Эта перемена выразилась и в трактовке критики у младогегельянцев, при всем различии содержания, которое разные представители этого пестрого течения вкладывали в понятие критики.

Победоносное шествие «духа позитивизма» началось уже после них, когда гегелевскую философию (а часто и философию вообще) многие интеллектуалы, завороженные успехами естествознания и его практических приложений, предпочитали буквально втаптывать в грязь, отбрасывать как нечто негодное, как бред, как «пьяную метафизику» .

Но представления европейцев об истории как о процессе имманентного развития человечества, народа, культуры в самом широком смысле этого последнего термина — более того, в качестве процесса самоосуществления человеческого духа, «прогресса свободы», и о науке истории как об исследовании этого развития — до сих пор несут следы не только «гегелевского», но и более архаичного прошлого, уходя корнями в идеалистическую метафизику древних греков.

Хайдеггер очень верно подметил эту преемственность с античной онтологией, характеризуя ее, однако прежде всего как процесс деструкции первоначального содержания представлений о человеческом бытии.

Деструкция эта совершалась в целом по правилам гегелевского отрицания: платоновская Идея меняла свой образ, отбрасывая прежнюю форму и принимая поочередно облик декартова Cogito, просвещенческого Разума, гегелевского Абсолютного Субъекта, фихтевского Я, дильтеевского психического начала.

И тем не менее начало коренных перемен, как полагает Хайдеггер, следует связывать с именем Канта, поскольку с его трех «Критик» следовало бы начинать летоисчисление трансцендентальной феноменологической онтологии.

Почему же с Канта, а не с Декарта?
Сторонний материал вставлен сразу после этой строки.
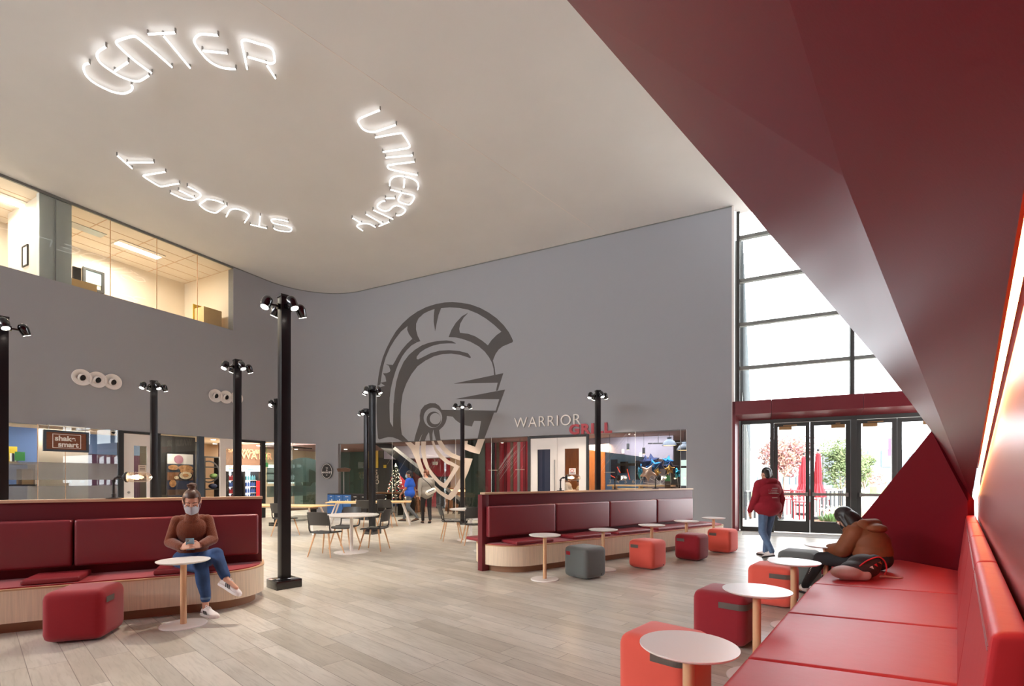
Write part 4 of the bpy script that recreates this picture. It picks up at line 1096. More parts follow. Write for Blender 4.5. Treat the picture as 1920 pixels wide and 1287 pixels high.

Ведь, по мнению самого Хайдеггера, Кант некритически («догматически») принимает декартову онтологическую установку, следующую из «Cogito sum», принимает ее вместе с онтологией Res cogitans!

Дело в том, что Декарт не понял, что главный вопрос такой онтологии — это вопрос о смысле бытия Res cogitans, коль скоро «вещи» эти неразрывно связаны с Cogito («бытийный смысл «sum»).

Более того, он сам закрыл для себя возможность такой постановки проблемы, поскольку принял без всякого сомнения позицию средневековой онтологии и в трактовке Res cogitans — последние, согласно Декарту, должны быть включены в состав того, что обозначает термин «ens»; а в средневековой онтологии ens — это ens creatum, за исключением Бога — который, в качестве ens infinitum, предстает как ens increatum.

Отсюда следовало, что временность — общая, и притом фундаментальная, характеристика сотворенного мира, т.е. всего природного.

Такая трактовка, разумеется, еще не трансценденталистская, а объективистская, будь она «физической» или «метафизической». К

ант же, по мнению Хайдеггера, уже начинает избавляться от недостатков собственной, все еще «вульгарной», позиции, разрабатывая трансцендентальное определение времени, хотя оно в кантовской концепции все еще совмещено со вполне стандартными моментами традиционной онтологии; ведь Кант — трансценденталист только в той мере, в какой размышляет о «вещи-для нас»; а поскольку он признает существование непознаваемых «вещей-в-себе», он остается метафизиком.

Поэтому кантовская концепция — только начало радикального поворота, по причине того, что в ней решающий момент «связи между временем и “Я мыслю” полностью окутан тьмою и даже не стал проблемой».